Un piccolo segnale positivo per l’economia il mese di luglio l’ha portato con un aumento, dopo due flessioni consecutive, dell’indice di fiducia delle imprese. Tuttavia, quella dei consumatori è scesa, come manifestato da un peggioramento delle opinioni sulla situazione economica generale. Il secondo trimestre, in effetti, secondo la stima dell’Istat, si è chiuso con un Pil in calo dello 0,3% in termini congiunturali. E non si è trattato totalmente di una sorpresa, perché «qualche segnale di rallentamento nei mesi scorsi c’era effettivamente stato», ci spiega Vittorio Coda, Professore emerito dell’Università Bocconi.
A cosa è stato dovuto questo rallentamento?
È ancora presto per avere un quadro completo, ma sicuramente hanno pesato anche fattori legati sia alla flessione del ciclo internazionale dell’industria, sia agli effetti della stretta creditizia, soprattutto per la velocità con cui la Bce ha proceduto ai rialzi. Dato che questi effetti arrivano con un certo ritardo rispetto al momento in cui i tassi vengono aumentati, credo che si faranno sentire anche in futuro. Inoltre, ci sono aziende in tutti i settori che hanno incontrato e incontrano difficoltà a trovare lavoratori con le giuste competenze. Infine, non bisogna dimenticare l’impatto dei rialzi dei prezzi sul potere d’acquisto delle famiglie.
Dato che gli effetti sull’economia reale arrivano con un certo ritardo rispetto al rialzo dei tassi, questo significa che nei prossimi mesi ci potrebbero essere criticità anche se la Bce lasciasse invariati i tassi?
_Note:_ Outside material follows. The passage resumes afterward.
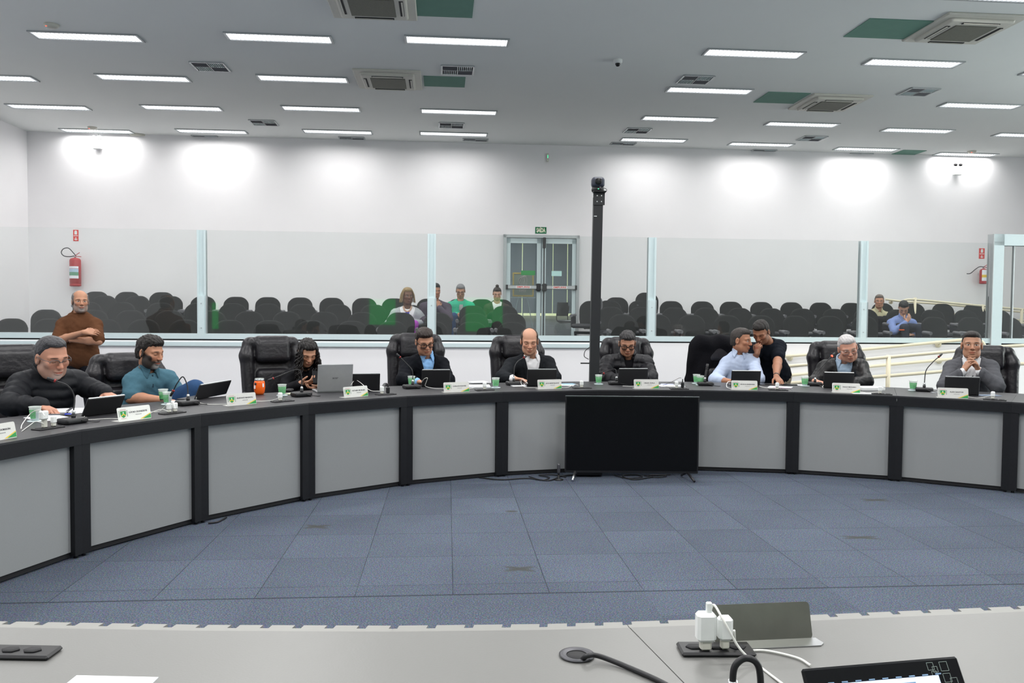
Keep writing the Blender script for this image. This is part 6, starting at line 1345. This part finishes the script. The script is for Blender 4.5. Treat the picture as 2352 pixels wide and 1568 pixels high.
tie.build('tie', None, p.root); p.hair(hair_material('short_black', (.020, .016, .015), 120), t=.006, line=.064, side=-.015, top=.004, ns=.001); p.trousers(darksuit)

# --- man in brown t-shirt, standing, arms crossed
def standing(Y, H, N, SR, SL, zhip=.93, fwd=0, **kp):
    K = dict(H=aty(*H, Y-.04), N=aty(*N, Y+.02), SR=aty(*SR, Y), SL=aty(*SL, Y)); 
    K['P'] = Vector((K['N'].x, K['N'].y+fwd, zhip)); 
    for a, e in (('R', -1), ('L', 1)): K['K'+a] = Vector((K['P'].x+e*.11, K['P'].y-.02, .5)); K['A'+a] = Vector((K['P'].x+e*.13, K['P'].y, .09))
    K.update(kp); return K
Yb = 9.2
K = standing(Yb, (184.5, 692), (182, 724), (146, 738), (219, 738))
K['ER'] = aty(131, 783, Yb-.15); K['EL'] = aty(226, 784, Yb-.15); K['WR'] = aty(192, 763, Yb-.30); K['WL'] = aty(163, 780, Yb-.22)
K['P'].z = .88; K['P'].x += .02
p = Person('bald grey-bearded man in a brown t-shirt standing with arms crossed at left', K, (36, 0, 0), 1.04, skin_material('weathered', (.40, .205, .13), beard=(.21, .195, .185), beard_amt=.7, stubble=(.30, .29, .28), eyes='open'), 1.0, 1.1)
p.hands = {'R': ((.85, .55, .05), (0, .6, -.3), .35, 1.0), 'L': ((-.6, .75, .05), (0, .8, .1), .3, 1.0)}; p.body(True); br = cloth('brown_cotton', (.105, .045, .022)); p.garment('t_shirt', br, .018, .010, seed=20, sleeve_end={'R': .88, 'L': .88}, fore=False, hem=.66, wr=.004); p.collar(br, .062, .007, 5, 'neckband', .004, False, .6)
p.hair(hair_material('grey_fringe', (.16, .15, .145), 120), 'bald', t=.012, line=.20, side=-.03, ns=.001); p.trousers(cloth('dark_jeans', (.012, .012, .016)), .006, top=.80)
# --- man in dark t-shirt bending over the desk
Yt2 = 9.0
K = dict(H=aty(1748, 762, Yt2-.30), N=aty(1763, 789, Yt2-.14), SR=aty(1735, 796, Yt2-.14), SL=aty(1789, 789, Yt2-.10))
K['P'] = aty(1776, 872, Yt2+.06); K['ER'] = aty(1724, 836, Yt2-.24); K['WR'] = aty(1739, 812, Yt2-.40); K['EL'] = aty(1786, 830, Yt2-.38); K['WL'] = aty(1783, 864, Yt2-.72); K['WL'].z = max(K['WL'].z, .80)
for a, e in (('R', -1), ('L', 1)): K['K'+a] = Vector((K['P'].x+e*.11, K['P'].y+.0, .45)); K['A'+a] = Vector((K['P'].x+e*.13, K['P'].y+.03, .09))
p = Person('man in a black t-shirt leaning over the desk with a hand on his chin', K, (-38, 34, 0), 1.04, skin_material('brown', (.30, .14, .085), beard=(.05, .04, .035), beard_amt=.3, stubble=(.05, .04, .035), eyes='shut'), 1.06, 1.0)
p.hands = {'R': ((.1, .05, .95), (.5, .6, .1), 1.15, .95), 'L': ((.1, -.85, -.45), (0, -.4, -.9), .2, 1.0)}; p.body(True); bt = cloth('navy_black_cotton', (.006, .008, .013)); p.garment('t_shirt', bt, .018, .010, seed=21, sleeve_end={'R': .75, 'L': .72}, fore=False, wr=.004)
p.hair(hair_material('short_black_b', (.014, .011, .010), 130), t=.008, line=.064, side=-.02, top=.008, ns=.002); kh = cloth('khaki', (.50, .44, .34)); p.trousers(kh, .016)
w_ = MB(); c = Vector(p.K['WL']); d = Vector(nrm(p.K['WL']-p.K['EL'])); w_.tube([c-d*.025, c-d*.005], .031, 14); w_.build('wristwatch', M['plastic'], p.root)

# --- audience (coarser, far away)
def audp(label, px, top, v, z0, yawd, pitch, skin, garment, hairm, hair='short', hs=1.0, bulk=1.0, female=False, hands=None, coll=None, trs=None, lean=.05, hk=None, gl=None, belly=1.0, extra=None, hw=.175, name='shirt', vop=None, under=None, roll=0):
    T = atv(px, top, v); H = T-Vector((0, 0, .115*hs)); N_ = H+VY*.05-Vector((0, 0, .185*hs)); K = dict(H=H, N=N_, SR=N_-UX*hw-Vector((0, 0, .05)), SL=N_+UX*hw-Vector((0, 0, .05)), P=N_+VY*.10-Vector((0, 0, .46)))
    fw = -VY; K['P'].z = z0+.56
    for a, e in (('R', -1), ('L', 1)): K['K'+a] = K['P']+fw*.44+UX*e*.13; K['A'+a] = K['K'+a]+fw*.05; K['A'+a].z = z0+.09
    hk = hk or {}; dflt = dict(ER=(-.24, -.02, -.30), EL=(.24, -.02, -.30), WR=(-.08, .24, -.32), WL=(.08, .24, -.32)); dflt.update(hk)
    for k, (a, b, c) in dflt.items(): K[k] = N_+UX*a+fw*b+Vector((0, 0, c))
    p = Person(label, K, (yawd, pitch, roll), hs, skin, bulk, belly, 1.5, female); p.hands = hands or {'R': ((.8, -.5, .1), (0, .3, -.8), .6), 'L': ((-.8, -.5, .1), (0, .3, -.8), .6)}
    p.body()
    if under is not None: p.garment('top', under, .006, .010, seed=px)
    p.garment(name, garment, .014, .010, seed=px, fore=.93, cut=p.vopen(*vop) if vop else None)
    if coll: p.collar(coll, .062, .010, 28)
    if hairm is not None: p.hair(hairm, hair, t=.010, line=.062, side=-.03, top=.006, ns=.002)
    if gl: p.glasses(gl, .026, .018, .0026, lens=False)
    p.trousers(trs or blackp); return p
yel = hair_material('blond_braids', (.30, .21, .10), 60)
p = audp('smiling woman with blond braids, grey blazer and colourful scarf behind the glass', 936, 661, 14.25, .65, 24, 4, skin_material('deep_brown', (.15, .075, .048), lips=(.20, .05, .05)), cloth('light_grey_blazer', (.40, .42, .44)), yel, hs=1.18, bulk=1.25, female=True, name='blazer', vop=(.38, .13), under=cloth('white_top', (.78, .78, .80)), trs=cloth('purple_skirt', (.36, .06, .42)), hw=.21, belly=1.2, hk=dict(ER=(-.33, -.0, -.28), EL=(.33, .0, -.28), WR=(-.10, .22, -.36), WL=(.08, .24, -.22)))
st = []; rr = []
for k in range(34):
    a = -2.5+5.0*k/33; x0 = .080*math.sin(a); y0 = -.080*math.cos(a); pts = [p.hp(x0*(.25+.85*min(1, t*2.2))*(1+.35*t), y0*(.25+.85*min(1, t*2.2)), .118-.06*min(1, t*2.2)**2-.21*max(0, t-.25)) for t in [j/9 for j in range(10)]]
    if y0 > .05: continue
    st.append(pts); rr.append([.0052]*10)
p.strands(yel, st, rr, 5, 'braids')
sc = MB(); c = lambda x, z, y: Vector(p.K['N']+p.za*z+p.xa*x+p.fr*y)
for k, m_ in enumerate((mat('scarf_blue', (.03, .05, .50), .7), mat('scarf_pink', (.75, .08, .40), .7), mat('scarf_sand', (.55, .35, .25), .7, noise=.6, nscale=60), mat('scarf_blue', (.03, .05, .50), .7))):
    sc.use(m_).poly([c(-.03+.0*k, -.03-.07*k, .115+.025*min(k, 2)), c(-.035-.005*k, -.105-.07*k, .14+.02*min(k, 2)), c(.035+.008*k, -.10-.07*k, .14+.02*min(k, 2)), c(.03+.008*k, -.03-.07*k, .115+.025*min(k, 2))], .012, Vector(p.fr))
sc.use(mat('scarf_sand', (.55, .35, .25))).tube(bez([c(-.07, .03, .03), c(-.05, -.01, .09), c(0, -.035, .12), c(.05, -.01, .09), c(.07, .03, .03)], 4), .016, 8); sc.build('scarf', None, p.root)
p = audp('man in a dark purple sweater, hand at his mouth, half hidden by the glass post', 1000, 651, 14.25, .65, 25, 8, skin_material('tan_b', (.35, .17, .105)), cloth('purple_sweater', (.075, .060, .085)), hair_material('black_b', (.012, .010, .010)), hs=1.08, bulk=1.2, hw=.20, hands={'R': ((.5, -.2, .8), (0, .8, .2), .6), 'L': ((-.1, .4, .9), (-.3, .9, .1), .9)}, hk=dict(EL=(.24, .20, -.28), WL=(.06, .18, -.08)), trs=jeans, name='sweater')
p = audp('grey-haired woman with glasses in a green patterned blouse, holding a phone', 1058, 653, 15.3, .78, 2, 22, skin_material('olive_aged', (.42, .23, .15), eyes='shut'), mat('green_print_blouse', (.03, .42, .25), .8, noise=.3, nscale=25), hair_material('grey_pulled_back', (.23, .23, .24), 120), hs=1.05, bulk=1.12, female=True, gl=M['darkmetal'], trs=jeans, hw=.19, name='blouse', hk=dict(WR=(-.05, .26, -.24), WL=(.06, .26, -.26), ER=(-.26, .05, -.28), EL=(.27, .05, -.28)))
blot = MB().use(cloth('black_print', (.02, .02, .02))); k = 0
for (x, z) in ((.10, -.10), (.13, -.16), (.16, -.10), (.11, -.22), (.17, -.18), (.20, -.13), (-.16, -.16), (-.19, -.20)):
    blot.box(c(0, 0, 0)*0+Vector(p.K['N']+p.za*z+p.xa*x+p.fr*(.150-abs(x)*.33)), (.028, .02, .030), ax=(Vector(p.xa), Vector(p.fr), Vector(p.za)))
blot.build('print_pattern', None, p.root)
o = MB().box((0, 0, 0), (.07, .010, .13), bev=.003).build('smartphone', M['glossblk']); o.location = atv(1059, 706, 14.98); o.rotation_euler = (-.6, 0, 0); tag(o, 'black smartphone held by the grey-haired woman behind the glass', 'smartphone')
p = audp('woman with a top bun, dark jacket and white top, looking down', 1142, 660, 15.3, .78, 4, 20, skin_material('fair_b', (.50, .29, .21), eyes='shut'), cloth('dark_brown_jacket', (.055, .045, .040)), hair_material('dark_bun', (.030, .020, .016), 90), hs=.98, female=True, name='jacket', vop=(.36, .085), under=cloth('white_top', (.78, .78, .80)), hw=.175, bulk=.95, hk=dict(WR=(-.06, .20, -.26), WL=(.03, .22, -.27)))
S = SDF(p.H-.25, p.H+.25, .008); S.ell(p.hp(0, -.045, .135), [.034, .034, .030], p.R, .01); S.ell(p.hp(.0, -.09, -.12), [.02, .02, .09], p.R, .01); V, F = S.mesh(); fastmesh('hair_bun', [(V, F)], hair_material('dark_bun', (.030, .020, .016)), p.root)
p = audp('older man in a beige short-sleeved shirt behind the glass at right', 2020, 677, 15.2, .78, -22, 4, skin_material('weathered_b', (.42, .215, .14)), cloth('beige_shirt', (.50, .46, .30)), hair_material('grey_brown', (.16, .13, .11), 110), hs=1.05, coll=cloth('beige_shirt', (.50, .46, .30)), hw=.18, hk=dict(WR=(-.02, .30, -.44), WL=(.04, .30, -.44)))
p = audp('man in a blue shirt hiding his face in his hand, legs crossed, behind the glass', 2076, 691, 14.2, .65, -22, 42, skin_material('fair_c', (.48, .27, .19), eyes='shut'), cloth('blue_shirt', (.20, .27, .52), bump=.3), hair_material('black_c', (.012, .012, .013), 120), hs=1.05, bulk=1.05, hw=.20, coll=cloth('blue_shirt', (.20, .27, .52)), hands={'R': ((.55, .1, .8), (0, .9, .3), .35, 1.1), 'L': ((-.9, -.2, .1), (0, .4, -.8), .5)}, hk=dict(ER=(-.26, .20, -.24), WR=(-.06, .24, -.07), EL=(.32, .05, -.28), WL=(.08, .26, -.30)), trs=cloth('dark_jeans_b', (.03, .035, .05)))
o = MB().box((0, 0, 0), (.09, .03, .02), bev=.004).build('orange_case', M['orange']); o.location = atv(2071, 757.5, 13.85); tag(o, 'small orange case in the hand of the man in the blue shirt', 'case')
Sì, è così. Non sappiamo poi cosa accadrà a settembre, la Presidente Lagarde e i membri del Consiglio direttivo della Bce non si sono esposti in merito, lasciando gli operatori in un’incertezza che certamente non aiuta l’economia. Tutto comunque lascia presagire che all’Eurotower continuerà a prevalere l’orientamento rigorista.
Dopo il dato negativo relativo al Pil del secondo trimestre, l’Italia riuscirà a evitare la recessione tecnica?
Penso che sia possibile, ma è difficile dire come. Per contrastare la recessione occorrono fiducia, unità di intenti e una forte spinta a lavorare bene per il futuro immediato e di medio lungo termine. Servirebbero segnali molto forti, come un importante intervento sul cuneo fiscale gravante sul costo del lavoro e sul costo dell’energia. Sarebbe poi cruciale riuscire a spendere, e bene, le risorse del Pnrr. Se n’è parlato tanto negli ultimi mesi, ma ora è il momento di passare a fatti concreti che dimostrino la volontà e la capacità di spendere bene questi fondi. Al momento la cosa evidente è il ritardo accumulato che dimostra la perdurante incapacità di raggiungere i traguardi che la politica si dà.
A proposito di fiducia, quanto può ostacolarla un autunno all’insegna di manifestazioni e mobilitazioni di una parte del sindacato?
Mi sembra ci sia una certa difficoltà ad avere un dialogo vero e costruttivo tra Governo e parti sociali, come se mancasse la comune volontà di remare insieme nella giusta direzione. Il sindacato cerca di farsi interprete di quelli che possono essere i desiderata e le aspettative della sua base associativa. È vero che l’Italia ha accumulato un notevole ritardo rispetto agli altri Paesi europei nella crescita dei salari e che l’inflazione sta mettendo in difficoltà strati sempre più ampi della popolazione, per cui di questi fatti bisogna tenere conto, ma a mio avviso i sindacati dovrebbero enfatizzare maggiormente la necessità di riuscire a investire bene i soldi che ci arrivano dall’Europa. Si tratta di un fattore cruciale capace di fornire un contributo importante alla crescita del Pil.
Per aumentare i salari si potrebbe intervenire, come diceva prima, sul cuneo fiscale?
Sì, ma in modo più deciso rispetto all’intervento già varato, che è stato certamente positivo, ma di portata modesta.
Per un intervento robusto sembrano mancare le risorse…
Le risorse mancano anche per via dei tanti sprechi: non si vogliono tagliare voci di spesa improduttiva o scarsamente produttiva. Se lo si facesse si alimenterebbe un clima di fiducia positivo perché si trasmetterebbe il segnale di un intervento nella giusta direzione. Come pure lo sarebbe un’efficace azione di contrasto all’evasione fiscale: si stima il recupero di grandi cifre, ma poi non si si dà impulso alla digitalizzazione di tutte le attività economiche che contribuirebbe a combattere il fenomeno alla radice. Su questo la volontà politica non è emersa finora. E, a mio avviso, il sindacato, per fare realmente fare gli interessi dei lavoratori, dovrebbe battersi anche su questo fronte.